Princess Ubolratana’s candidacy for premier for a party aligned with billionaire ex-premier Thaksin Shinawatra, appeared to have kicked over a totem of Thai politics: that the military alone is the unassailable partner of the monarchy.

Minutes later Prayut, a former army chief who seized power in 2014, accepted the nomination for prime minister by a junta-linked party, threatening to put him on an electoral collision course with a royal.

In a country where the public rarely gets a read on the backroom power plays of the elite, much of Thai social media erupted in glee at the supposed fall from favour of the gruff, hectoring junta chief.

Rumours of an impending coup against Prayut and his junta spun out.

But hours later the political game turned on its head.

Ubolratana’s younger brother, King Maha Vajiralongkorn, blocked her “highly inappropriate” move into frontline politics with a rare statement publicly exposing divisions inside the palace.

Prayut still standing

The Thaksin-aligned Thai Raksa Chart party which proposed her is now on a fast track to dissolution by the courts for “hostile action to the constitutional monarchy”, threatening to take with it the electoral aspirations of the Shinawatra camp.

That has left Prayut still very much in power – and closer than ever to becoming prime minister after the March 24 poll.

After nearly five years in power the 64-year-old Prayut still draws loyalty from many arch-royalists for his anti-Thaksin stance.

He toppled the government of Yingluck Shinawatra, Thaksin’s younger sister.

Since then he has tried – with mixed results – to expunge the clan’s influence from Thai politics, where the siblings remain vastly popular among the poor despite both being in self-exile to avoid jail terms.

But Prayut also draws derision from large sections of a public wearied by his choleric temper, finger-jabbing televised addresses and a political system rigged to secure the army’s stake in politics.

Yet, still standing after the spin-dryer events of the last week, Prayut loyalists say his bid for premier is in robust shape.

“The events from last week have proved he still has the confidence of the king,” a senior army officer told reporters on condition of anonymity.

“He seems confident in his chances of winning and the latest events prove he is probably right.”

Those chances are bolstered by a junta-scripted constitution that creates a fully appointed upper house and limits the number of seats available for the Shinawatra’s main electoral vehicle – Pheu Thai.

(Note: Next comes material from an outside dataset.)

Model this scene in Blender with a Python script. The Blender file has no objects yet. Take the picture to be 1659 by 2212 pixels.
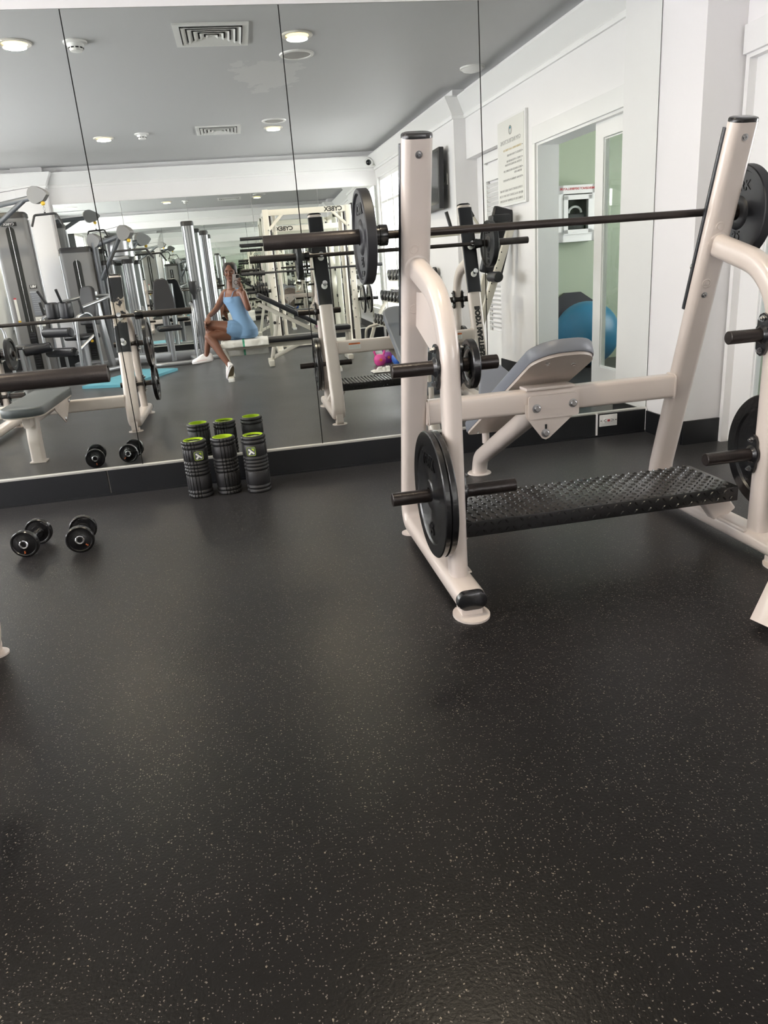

In the event of a hung parliament, it also allows for a premier from a minority party to be installed – which appears to be Prayut’s main route to the premiership.

Given the assumed loyalty of the junta-selected upper house, “Prayut only needs 126 seats [out of 500] in the lower house to win,” said Paul Chambers of the Center for Asean Community Studies at Naresuan
University.

“It is not a level and fair playing field,” he added.

As the princess’s political play sent a wave of uncertainty across the kingdom, Prayut was prodded on Monday into denying rumours of an impending coup as “fake news”.

It was a view endorsed by some of the country’s 76 governors who gathered to greet him on Thursday.

“I don’t believe there will be a coup. We don’t need that,” said Kiatisak Chantra, governor of northeastern Maha Sarakham province.

For Thaksin’s parties, the road to power now looks long and difficult.

Thai Raksa Chart was meant to secure secondary votes for the party list and join the bloc of constituency seats Pheu Thai expects to mop up in its north and northeastern heartlands.

“Thaksin made a tactical error,” says Sophie Boisseau du Rocher, a Thai politics expert at the French Institute of International Relations (IFRI).

“Thai Raksa Chart will probably be dissolved, it will not be able to support Pheu Thai … Thaksin is gradually losing his aura.”